WHAT NEEDS TO BE DONE:
Write out the whole listing word for word.

COLLECTED MATERIAL:
::::

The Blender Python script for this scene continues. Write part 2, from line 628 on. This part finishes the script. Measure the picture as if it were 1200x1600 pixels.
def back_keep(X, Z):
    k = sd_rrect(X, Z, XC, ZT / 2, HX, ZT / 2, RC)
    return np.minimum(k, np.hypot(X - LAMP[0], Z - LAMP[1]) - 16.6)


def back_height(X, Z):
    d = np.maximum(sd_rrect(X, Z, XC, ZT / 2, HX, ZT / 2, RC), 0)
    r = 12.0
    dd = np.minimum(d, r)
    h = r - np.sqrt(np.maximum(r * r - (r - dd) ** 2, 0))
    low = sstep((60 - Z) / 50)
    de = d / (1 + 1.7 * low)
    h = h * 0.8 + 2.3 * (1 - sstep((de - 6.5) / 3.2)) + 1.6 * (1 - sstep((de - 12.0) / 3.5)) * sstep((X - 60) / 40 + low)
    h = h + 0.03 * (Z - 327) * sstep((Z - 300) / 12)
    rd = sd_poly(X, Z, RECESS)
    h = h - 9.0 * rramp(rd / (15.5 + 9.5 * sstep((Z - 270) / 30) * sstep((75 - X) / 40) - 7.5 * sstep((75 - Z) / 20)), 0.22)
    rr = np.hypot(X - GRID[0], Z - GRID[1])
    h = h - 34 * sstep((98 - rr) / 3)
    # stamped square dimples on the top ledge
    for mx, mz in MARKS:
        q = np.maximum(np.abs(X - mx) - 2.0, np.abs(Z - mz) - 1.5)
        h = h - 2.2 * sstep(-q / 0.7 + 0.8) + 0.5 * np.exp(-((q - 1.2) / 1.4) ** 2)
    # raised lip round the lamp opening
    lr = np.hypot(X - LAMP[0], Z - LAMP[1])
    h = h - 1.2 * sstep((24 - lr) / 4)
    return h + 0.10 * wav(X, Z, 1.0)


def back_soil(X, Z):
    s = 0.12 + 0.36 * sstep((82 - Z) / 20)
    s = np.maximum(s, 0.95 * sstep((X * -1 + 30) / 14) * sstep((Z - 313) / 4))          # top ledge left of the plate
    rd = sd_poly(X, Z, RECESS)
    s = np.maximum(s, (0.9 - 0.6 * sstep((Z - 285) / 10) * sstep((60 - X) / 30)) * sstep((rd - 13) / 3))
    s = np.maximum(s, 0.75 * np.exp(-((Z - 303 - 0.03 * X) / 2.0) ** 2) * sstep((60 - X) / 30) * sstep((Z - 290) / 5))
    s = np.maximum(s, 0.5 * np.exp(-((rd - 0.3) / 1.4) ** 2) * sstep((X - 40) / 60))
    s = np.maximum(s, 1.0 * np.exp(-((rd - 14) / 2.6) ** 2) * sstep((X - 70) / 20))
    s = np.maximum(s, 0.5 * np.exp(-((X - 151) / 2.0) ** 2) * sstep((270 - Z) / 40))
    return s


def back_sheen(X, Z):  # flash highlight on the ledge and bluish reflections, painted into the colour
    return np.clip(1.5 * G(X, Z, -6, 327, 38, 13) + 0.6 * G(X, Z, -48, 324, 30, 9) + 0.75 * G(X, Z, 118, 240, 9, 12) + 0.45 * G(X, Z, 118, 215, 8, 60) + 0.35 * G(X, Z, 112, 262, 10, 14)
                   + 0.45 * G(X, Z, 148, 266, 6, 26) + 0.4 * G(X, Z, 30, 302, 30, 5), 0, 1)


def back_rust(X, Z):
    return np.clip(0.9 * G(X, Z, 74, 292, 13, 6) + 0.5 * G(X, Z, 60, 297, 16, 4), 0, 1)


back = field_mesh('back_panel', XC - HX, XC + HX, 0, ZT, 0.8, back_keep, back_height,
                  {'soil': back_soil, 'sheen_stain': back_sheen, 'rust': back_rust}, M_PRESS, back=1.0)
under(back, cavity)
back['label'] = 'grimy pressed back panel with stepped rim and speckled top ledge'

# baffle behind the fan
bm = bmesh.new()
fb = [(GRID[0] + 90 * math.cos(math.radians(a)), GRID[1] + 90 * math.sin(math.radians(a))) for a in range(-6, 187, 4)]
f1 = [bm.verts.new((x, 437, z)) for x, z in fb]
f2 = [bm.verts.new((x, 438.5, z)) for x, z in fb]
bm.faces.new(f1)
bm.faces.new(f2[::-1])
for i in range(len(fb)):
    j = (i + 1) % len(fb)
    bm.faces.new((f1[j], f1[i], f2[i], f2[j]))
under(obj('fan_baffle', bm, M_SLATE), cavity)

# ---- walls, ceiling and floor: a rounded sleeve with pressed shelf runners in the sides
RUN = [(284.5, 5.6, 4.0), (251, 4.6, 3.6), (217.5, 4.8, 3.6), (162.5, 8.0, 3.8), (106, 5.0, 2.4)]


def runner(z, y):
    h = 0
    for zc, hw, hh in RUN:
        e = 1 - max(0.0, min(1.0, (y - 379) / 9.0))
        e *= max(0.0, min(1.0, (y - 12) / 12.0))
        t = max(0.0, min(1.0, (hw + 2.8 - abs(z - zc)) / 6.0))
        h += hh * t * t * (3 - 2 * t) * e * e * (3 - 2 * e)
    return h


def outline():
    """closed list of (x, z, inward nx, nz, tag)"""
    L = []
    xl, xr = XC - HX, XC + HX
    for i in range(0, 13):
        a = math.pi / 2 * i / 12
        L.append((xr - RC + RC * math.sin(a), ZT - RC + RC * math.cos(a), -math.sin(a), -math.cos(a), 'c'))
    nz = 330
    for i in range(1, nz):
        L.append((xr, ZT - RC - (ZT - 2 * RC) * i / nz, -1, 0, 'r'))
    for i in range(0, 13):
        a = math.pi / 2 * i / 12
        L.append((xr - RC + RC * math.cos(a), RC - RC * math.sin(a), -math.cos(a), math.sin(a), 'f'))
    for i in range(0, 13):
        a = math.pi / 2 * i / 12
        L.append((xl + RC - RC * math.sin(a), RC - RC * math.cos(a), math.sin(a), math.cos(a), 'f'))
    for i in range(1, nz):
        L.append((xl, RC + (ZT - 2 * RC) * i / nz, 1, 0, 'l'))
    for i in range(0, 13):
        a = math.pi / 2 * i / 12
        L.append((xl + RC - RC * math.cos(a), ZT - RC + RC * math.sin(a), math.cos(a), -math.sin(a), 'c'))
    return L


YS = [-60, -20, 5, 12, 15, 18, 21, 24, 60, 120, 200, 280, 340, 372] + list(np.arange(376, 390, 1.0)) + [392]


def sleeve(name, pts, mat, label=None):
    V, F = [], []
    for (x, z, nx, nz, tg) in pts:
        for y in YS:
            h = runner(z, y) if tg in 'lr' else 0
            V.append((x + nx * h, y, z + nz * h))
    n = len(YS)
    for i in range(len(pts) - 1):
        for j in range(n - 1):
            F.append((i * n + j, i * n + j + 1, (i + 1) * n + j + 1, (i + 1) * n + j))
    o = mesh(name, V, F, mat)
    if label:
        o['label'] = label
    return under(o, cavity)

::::

RESPONSE:
The Blender Python script for this scene continues. Write part 2, from line 628 on. This part finishes the script. Measure the picture as if it were 1200x1600 pixels.
def back_keep(X, Z):
    k = sd_rrect(X, Z, XC, ZT / 2, HX, ZT / 2, RC)
    return np.minimum(k, np.hypot(X - LAMP[0], Z - LAMP[1]) - 16.6)


def back_height(X, Z):
    d = np.maximum(sd_rrect(X, Z, XC, ZT / 2, HX, ZT / 2, RC), 0)
    r = 12.0
    dd = np.minimum(d, r)
    h = r - np.sqrt(np.maximum(r * r - (r - dd) ** 2, 0))
    low = sstep((60 - Z) / 50)
    de = d / (1 + 1.7 * low)
    h = h * 0.8 + 2.3 * (1 - sstep((de - 6.5) / 3.2)) + 1.6 * (1 - sstep((de - 12.0) / 3.5)) * sstep((X - 60) / 40 + low)
    h = h + 0.03 * (Z - 327) * sstep((Z - 300) / 12)
    rd = sd_poly(X, Z, RECESS)
    h = h - 9.0 * rramp(rd / (15.5 + 9.5 * sstep((Z - 270) / 30) * sstep((75 - X) / 40) - 7.5 * sstep((75 - Z) / 20)), 0.22)
    rr = np.hypot(X - GRID[0], Z - GRID[1])
    h = h - 34 * sstep((98 - rr) / 3)
    # stamped square dimples on the top ledge
    for mx, mz in MARKS:
        q = np.maximum(np.abs(X - mx) - 2.0, np.abs(Z - mz) - 1.5)
        h = h - 2.2 * sstep(-q / 0.7 + 0.8) + 0.5 * np.exp(-((q - 1.2) / 1.4) ** 2)
    # raised lip round the lamp opening
    lr = np.hypot(X - LAMP[0], Z - LAMP[1])
    h = h - 1.2 * sstep((24 - lr) / 4)
    return h + 0.10 * wav(X, Z, 1.0)


def back_soil(X, Z):
    s = 0.12 + 0.36 * sstep((82 - Z) / 20)
    s = np.maximum(s, 0.95 * sstep((X * -1 + 30) / 14) * sstep((Z - 313) / 4))          # top ledge left of the plate
    rd = sd_poly(X, Z, RECESS)
    s = np.maximum(s, (0.9 - 0.6 * sstep((Z - 285) / 10) * sstep((60 - X) / 30)) * sstep((rd - 13) / 3))
    s = np.maximum(s, 0.75 * np.exp(-((Z - 303 - 0.03 * X) / 2.0) ** 2) * sstep((60 - X) / 30) * sstep((Z - 290) / 5))
    s = np.maximum(s, 0.5 * np.exp(-((rd - 0.3) / 1.4) ** 2) * sstep((X - 40) / 60))
    s = np.maximum(s, 1.0 * np.exp(-((rd - 14) / 2.6) ** 2) * sstep((X - 70) / 20))
    s = np.maximum(s, 0.5 * np.exp(-((X - 151) / 2.0) ** 2) * sstep((270 - Z) / 40))
    return s


def back_sheen(X, Z):  # flash highlight on the ledge and bluish reflections, painted into the colour
    return np.clip(1.5 * G(X, Z, -6, 327, 38, 13) + 0.6 * G(X, Z, -48, 324, 30, 9) + 0.75 * G(X, Z, 118, 240, 9, 12) + 0.45 * G(X, Z, 118, 215, 8, 60) + 0.35 * G(X, Z, 112, 262, 10, 14)
                   + 0.45 * G(X, Z, 148, 266, 6, 26) + 0.4 * G(X, Z, 30, 302, 30, 5), 0, 1)


def back_rust(X, Z):
    return np.clip(0.9 * G(X, Z, 74, 292, 13, 6) + 0.5 * G(X, Z, 60, 297, 16, 4), 0, 1)


back = field_mesh('back_panel', XC - HX, XC + HX, 0, ZT, 0.8, back_keep, back_height,
                  {'soil': back_soil, 'sheen_stain': back_sheen, 'rust': back_rust}, M_PRESS, back=1.0)
under(back, cavity)
back['label'] = 'grimy pressed back panel with stepped rim and speckled top ledge'

# baffle behind the fan
bm = bmesh.new()
fb = [(GRID[0] + 90 * math.cos(math.radians(a)), GRID[1] + 90 * math.sin(math.radians(a))) for a in range(-6, 187, 4)]
f1 = [bm.verts.new((x, 437, z)) for x, z in fb]
f2 = [bm.verts.new((x, 438.5, z)) for x, z in fb]
bm.faces.new(f1)
bm.faces.new(f2[::-1])
for i in range(len(fb)):
    j = (i + 1) % len(fb)
    bm.faces.new((f1[j], f1[i], f2[i], f2[j]))
under(obj('fan_baffle', bm, M_SLATE), cavity)

# ---- walls, ceiling and floor: a rounded sleeve with pressed shelf runners in the sides
RUN = [(284.5, 5.6, 4.0), (251, 4.6, 3.6), (217.5, 4.8, 3.6), (162.5, 8.0, 3.8), (106, 5.0, 2.4)]


def runner(z, y):
    h = 0
    for zc, hw, hh in RUN:
        e = 1 - max(0.0, min(1.0, (y - 379) / 9.0))
        e *= max(0.0, min(1.0, (y - 12) / 12.0))
        t = max(0.0, min(1.0, (hw + 2.8 - abs(z - zc)) / 6.0))
        h += hh * t * t * (3 - 2 * t) * e * e * (3 - 2 * e)
    return h


def outline():
    """closed list of (x, z, inward nx, nz, tag)"""
    L = []
    xl, xr = XC - HX, XC + HX
    for i in range(0, 13):
        a = math.pi / 2 * i / 12
        L.append((xr - RC + RC * math.sin(a), ZT - RC + RC * math.cos(a), -math.sin(a), -math.cos(a), 'c'))
    nz = 330
    for i in range(1, nz):
        L.append((xr, ZT - RC - (ZT - 2 * RC) * i / nz, -1, 0, 'r'))
    for i in range(0, 13):
        a = math.pi / 2 * i / 12
        L.append((xr - RC + RC * math.cos(a), RC - RC * math.sin(a), -math.cos(a), math.sin(a), 'f'))
    for i in range(0, 13):
        a = math.pi / 2 * i / 12
        L.append((xl + RC - RC * math.sin(a), RC - RC * math.cos(a), math.sin(a), math.cos(a), 'f'))
    for i in range(1, nz):
        L.append((xl, RC + (ZT - 2 * RC) * i / nz, 1, 0, 'l'))
    for i in range(0, 13):
        a = math.pi / 2 * i / 12
        L.append((xl + RC - RC * math.cos(a), ZT - RC + RC * math.sin(a), math.cos(a), -math.sin(a), 'c'))
    return L


YS = [-60, -20, 5, 12, 15, 18, 21, 24, 60, 120, 200, 280, 340, 372] + list(np.arange(376, 390, 1.0)) + [392]


def sleeve(name, pts, mat, label=None):
    V, F = [], []
    for (x, z, nx, nz, tg) in pts:
        for y in YS:
            h = runner(z, y) if tg in 'lr' else 0
            V.append((x + nx * h, y, z + nz * h))
    n = len(YS)
    for i in range(len(pts) - 1):
        for j in range(n - 1):
            F.append((i * n + j, i * n + j + 1, (i + 1) * n + j + 1, (i + 1) * n + j))
    o = mesh(name, V, F, mat)
    if label:
        o['label'] = label
    return under(o, cavity)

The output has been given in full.